Scene script records:
>> START
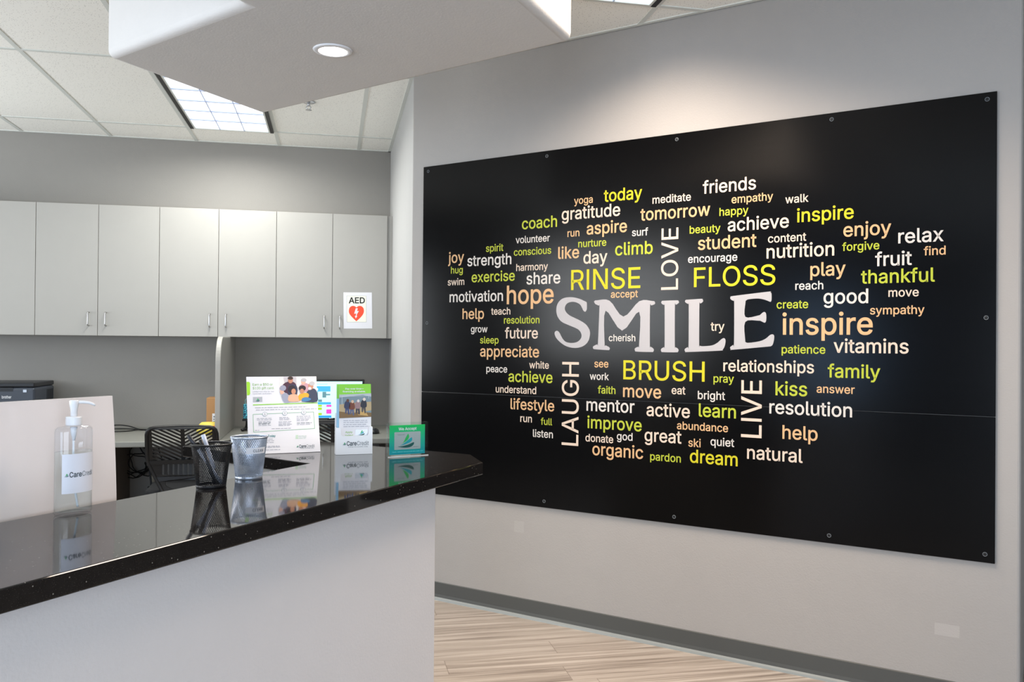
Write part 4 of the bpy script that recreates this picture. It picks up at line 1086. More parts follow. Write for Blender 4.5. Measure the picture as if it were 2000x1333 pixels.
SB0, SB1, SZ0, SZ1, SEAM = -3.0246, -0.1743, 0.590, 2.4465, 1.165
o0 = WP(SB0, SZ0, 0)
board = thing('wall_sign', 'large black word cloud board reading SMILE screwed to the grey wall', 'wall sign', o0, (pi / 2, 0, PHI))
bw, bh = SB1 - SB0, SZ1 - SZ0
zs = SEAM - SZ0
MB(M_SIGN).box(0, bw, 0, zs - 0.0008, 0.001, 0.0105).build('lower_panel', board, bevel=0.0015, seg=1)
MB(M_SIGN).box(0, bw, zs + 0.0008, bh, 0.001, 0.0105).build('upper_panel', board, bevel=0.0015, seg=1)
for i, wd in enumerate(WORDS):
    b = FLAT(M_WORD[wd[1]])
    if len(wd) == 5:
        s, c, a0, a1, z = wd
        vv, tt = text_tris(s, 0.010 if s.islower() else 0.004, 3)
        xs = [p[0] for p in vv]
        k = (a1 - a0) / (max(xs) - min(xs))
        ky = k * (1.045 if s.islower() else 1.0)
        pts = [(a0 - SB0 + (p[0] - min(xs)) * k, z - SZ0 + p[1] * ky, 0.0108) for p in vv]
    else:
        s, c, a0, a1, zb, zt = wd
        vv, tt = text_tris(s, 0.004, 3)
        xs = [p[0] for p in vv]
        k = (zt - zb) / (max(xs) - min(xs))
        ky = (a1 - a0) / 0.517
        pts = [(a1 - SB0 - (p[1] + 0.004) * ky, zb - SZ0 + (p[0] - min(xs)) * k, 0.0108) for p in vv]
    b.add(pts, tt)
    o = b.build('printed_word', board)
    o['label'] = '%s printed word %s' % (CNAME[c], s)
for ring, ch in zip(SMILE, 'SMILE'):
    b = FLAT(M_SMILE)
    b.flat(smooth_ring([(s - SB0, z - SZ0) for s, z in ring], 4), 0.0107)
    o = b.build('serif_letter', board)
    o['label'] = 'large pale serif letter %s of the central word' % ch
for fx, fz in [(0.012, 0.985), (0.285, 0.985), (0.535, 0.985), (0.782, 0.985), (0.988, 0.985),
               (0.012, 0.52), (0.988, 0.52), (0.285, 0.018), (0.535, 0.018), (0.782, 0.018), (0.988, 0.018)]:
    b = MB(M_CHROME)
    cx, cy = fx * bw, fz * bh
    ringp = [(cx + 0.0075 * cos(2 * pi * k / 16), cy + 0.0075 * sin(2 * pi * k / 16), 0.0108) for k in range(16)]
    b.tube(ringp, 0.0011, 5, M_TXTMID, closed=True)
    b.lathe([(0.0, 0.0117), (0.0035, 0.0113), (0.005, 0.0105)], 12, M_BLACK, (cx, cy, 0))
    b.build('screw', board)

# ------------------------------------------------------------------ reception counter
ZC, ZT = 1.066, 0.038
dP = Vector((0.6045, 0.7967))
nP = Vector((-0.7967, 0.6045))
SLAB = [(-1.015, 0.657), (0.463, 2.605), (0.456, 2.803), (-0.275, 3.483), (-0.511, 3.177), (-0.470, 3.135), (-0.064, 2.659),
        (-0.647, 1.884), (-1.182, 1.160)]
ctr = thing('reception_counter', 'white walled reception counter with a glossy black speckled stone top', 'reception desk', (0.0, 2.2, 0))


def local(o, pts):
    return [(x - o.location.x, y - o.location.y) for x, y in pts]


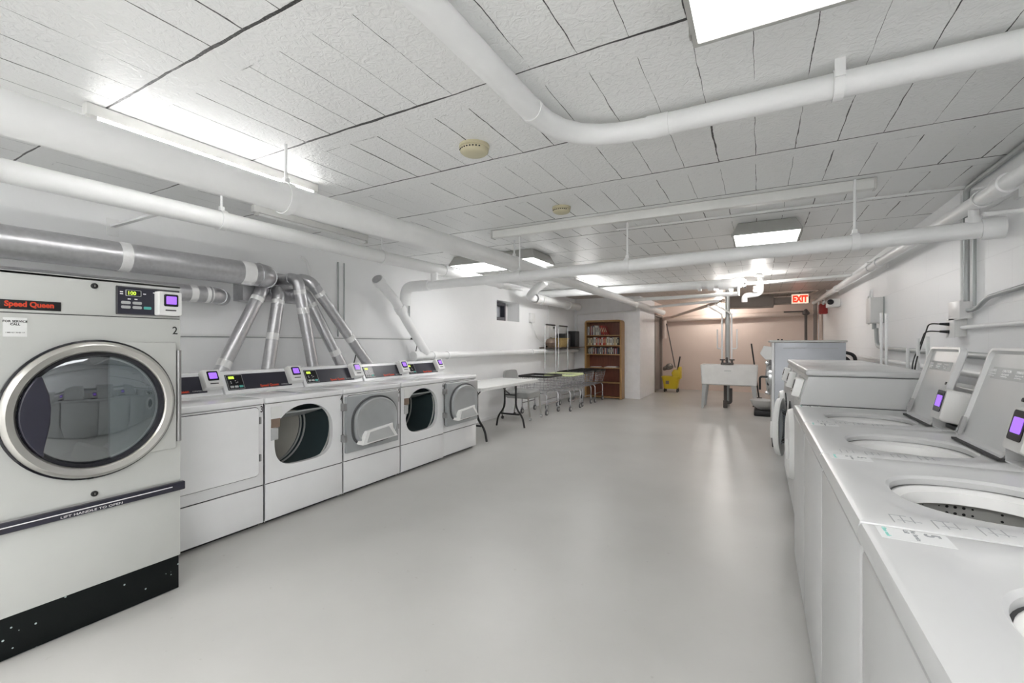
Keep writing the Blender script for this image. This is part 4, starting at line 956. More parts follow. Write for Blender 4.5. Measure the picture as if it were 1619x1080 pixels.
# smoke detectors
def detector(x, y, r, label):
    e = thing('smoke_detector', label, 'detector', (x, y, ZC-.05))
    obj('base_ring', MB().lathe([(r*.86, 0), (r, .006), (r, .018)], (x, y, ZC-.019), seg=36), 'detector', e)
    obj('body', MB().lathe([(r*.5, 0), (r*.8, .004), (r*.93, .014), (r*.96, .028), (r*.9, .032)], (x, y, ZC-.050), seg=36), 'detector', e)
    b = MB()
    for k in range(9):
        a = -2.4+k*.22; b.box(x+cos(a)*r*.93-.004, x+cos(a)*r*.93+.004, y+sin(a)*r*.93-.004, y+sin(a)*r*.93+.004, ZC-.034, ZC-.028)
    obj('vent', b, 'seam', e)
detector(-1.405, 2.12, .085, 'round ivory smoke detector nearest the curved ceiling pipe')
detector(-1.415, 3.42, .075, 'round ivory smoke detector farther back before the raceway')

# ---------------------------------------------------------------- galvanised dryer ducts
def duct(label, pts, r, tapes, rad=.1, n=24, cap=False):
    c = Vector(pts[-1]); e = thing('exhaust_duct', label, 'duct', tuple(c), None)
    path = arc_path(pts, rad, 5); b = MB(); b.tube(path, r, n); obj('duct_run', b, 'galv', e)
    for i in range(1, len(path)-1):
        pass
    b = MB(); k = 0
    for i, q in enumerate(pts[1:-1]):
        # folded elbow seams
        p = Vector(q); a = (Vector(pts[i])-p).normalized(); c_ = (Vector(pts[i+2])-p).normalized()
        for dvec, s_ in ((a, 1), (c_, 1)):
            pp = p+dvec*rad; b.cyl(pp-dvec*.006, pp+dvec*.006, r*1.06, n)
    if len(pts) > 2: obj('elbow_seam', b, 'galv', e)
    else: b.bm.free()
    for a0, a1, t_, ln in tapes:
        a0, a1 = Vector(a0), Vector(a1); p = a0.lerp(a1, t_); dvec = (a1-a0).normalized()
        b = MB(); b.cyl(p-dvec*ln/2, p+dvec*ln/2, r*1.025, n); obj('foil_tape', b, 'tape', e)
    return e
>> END
Output the full set of records above without changing a word, and drop the images.

Write part 4 of the bpy script that recreates this picture. It picks up at line 1086. More parts follow. Write for Blender 4.5. Measure the picture as if it were 2000x1333 pixels.
SB0, SB1, SZ0, SZ1, SEAM = -3.0246, -0.1743, 0.590, 2.4465, 1.165
o0 = WP(SB0, SZ0, 0)
board = thing('wall_sign', 'large black word cloud board reading SMILE screwed to the grey wall', 'wall sign', o0, (pi / 2, 0, PHI))
bw, bh = SB1 - SB0, SZ1 - SZ0
zs = SEAM - SZ0
MB(M_SIGN).box(0, bw, 0, zs - 0.0008, 0.001, 0.0105).build('lower_panel', board, bevel=0.0015, seg=1)
MB(M_SIGN).box(0, bw, zs + 0.0008, bh, 0.001, 0.0105).build('upper_panel', board, bevel=0.0015, seg=1)
for i, wd in enumerate(WORDS):
    b = FLAT(M_WORD[wd[1]])
    if len(wd) == 5:
        s, c, a0, a1, z = wd
        vv, tt = text_tris(s, 0.010 if s.islower() else 0.004, 3)
        xs = [p[0] for p in vv]
        k = (a1 - a0) / (max(xs) - min(xs))
        ky = k * (1.045 if s.islower() else 1.0)
        pts = [(a0 - SB0 + (p[0] - min(xs)) * k, z - SZ0 + p[1] * ky, 0.0108) for p in vv]
    else:
        s, c, a0, a1, zb, zt = wd
        vv, tt = text_tris(s, 0.004, 3)
        xs = [p[0] for p in vv]
        k = (zt - zb) / (max(xs) - min(xs))
        ky = (a1 - a0) / 0.517
        pts = [(a1 - SB0 - (p[1] + 0.004) * ky, zb - SZ0 + (p[0] - min(xs)) * k, 0.0108) for p in vv]
    b.add(pts, tt)
    o = b.build('printed_word', board)
    o['label'] = '%s printed word %s' % (CNAME[c], s)
for ring, ch in zip(SMILE, 'SMILE'):
    b = FLAT(M_SMILE)
    b.flat(smooth_ring([(s - SB0, z - SZ0) for s, z in ring], 4), 0.0107)
    o = b.build('serif_letter', board)
    o['label'] = 'large pale serif letter %s of the central word' % ch
for fx, fz in [(0.012, 0.985), (0.285, 0.985), (0.535, 0.985), (0.782, 0.985), (0.988, 0.985),
               (0.012, 0.52), (0.988, 0.52), (0.285, 0.018), (0.535, 0.018), (0.782, 0.018), (0.988, 0.018)]:
    b = MB(M_CHROME)
    cx, cy = fx * bw, fz * bh
    ringp = [(cx + 0.0075 * cos(2 * pi * k / 16), cy + 0.0075 * sin(2 * pi * k / 16), 0.0108) for k in range(16)]
    b.tube(ringp, 0.0011, 5, M_TXTMID, closed=True)
    b.lathe([(0.0, 0.0117), (0.0035, 0.0113), (0.005, 0.0105)], 12, M_BLACK, (cx, cy, 0))
    b.build('screw', board)

# ------------------------------------------------------------------ reception counter
ZC, ZT = 1.066, 0.038
dP = Vector((0.6045, 0.7967))
nP = Vector((-0.7967, 0.6045))
SLAB = [(-1.015, 0.657), (0.463, 2.605), (0.456, 2.803), (-0.275, 3.483), (-0.511, 3.177), (-0.470, 3.135), (-0.064, 2.659),
        (-0.647, 1.884), (-1.182, 1.160)]
ctr = thing('reception_counter', 'white walled reception counter with a glossy black speckled stone top', 'reception desk', (0.0, 2.2, 0))


def local(o, pts):
    return [(x - o.location.x, y - o.location.y) for x, y in pts]


Keep writing the Blender script for this image. This is part 4, starting at line 956. More parts follow. Write for Blender 4.5. Measure the picture as if it were 1619x1080 pixels.
# smoke detectors
def detector(x, y, r, label):
    e = thing('smoke_detector', label, 'detector', (x, y, ZC-.05))
    obj('base_ring', MB().lathe([(r*.86, 0), (r, .006), (r, .018)], (x, y, ZC-.019), seg=36), 'detector', e)
    obj('body', MB().lathe([(r*.5, 0), (r*.8, .004), (r*.93, .014), (r*.96, .028), (r*.9, .032)], (x, y, ZC-.050), seg=36), 'detector', e)
    b = MB()
    for k in range(9):
        a = -2.4+k*.22; b.box(x+cos(a)*r*.93-.004, x+cos(a)*r*.93+.004, y+sin(a)*r*.93-.004, y+sin(a)*r*.93+.004, ZC-.034, ZC-.028)
    obj('vent', b, 'seam', e)
detector(-1.405, 2.12, .085, 'round ivory smoke detector nearest the curved ceiling pipe')
detector(-1.415, 3.42, .075, 'round ivory smoke detector farther back before the raceway')

# ---------------------------------------------------------------- galvanised dryer ducts
def duct(label, pts, r, tapes, rad=.1, n=24, cap=False):
    c = Vector(pts[-1]); e = thing('exhaust_duct', label, 'duct', tuple(c), None)
    path = arc_path(pts, rad, 5); b = MB(); b.tube(path, r, n); obj('duct_run', b, 'galv', e)
    for i in range(1, len(path)-1):
        pass
    b = MB(); k = 0
    for i, q in enumerate(pts[1:-1]):
        # folded elbow seams
        p = Vector(q); a = (Vector(pts[i])-p).normalized(); c_ = (Vector(pts[i+2])-p).normalized()
        for dvec, s_ in ((a, 1), (c_, 1)):
            pp = p+dvec*rad; b.cyl(pp-dvec*.006, pp+dvec*.006, r*1.06, n)
    if len(pts) > 2: obj('elbow_seam', b, 'galv', e)
    else: b.bm.free()
    for a0, a1, t_, ln in tapes:
        a0, a1 = Vector(a0), Vector(a1); p = a0.lerp(a1, t_); dvec = (a1-a0).normalized()
        b = MB(); b.cyl(p-dvec*ln/2, p+dvec*ln/2, r*1.025, n); obj('foil_tape', b, 'tape', e)
    return e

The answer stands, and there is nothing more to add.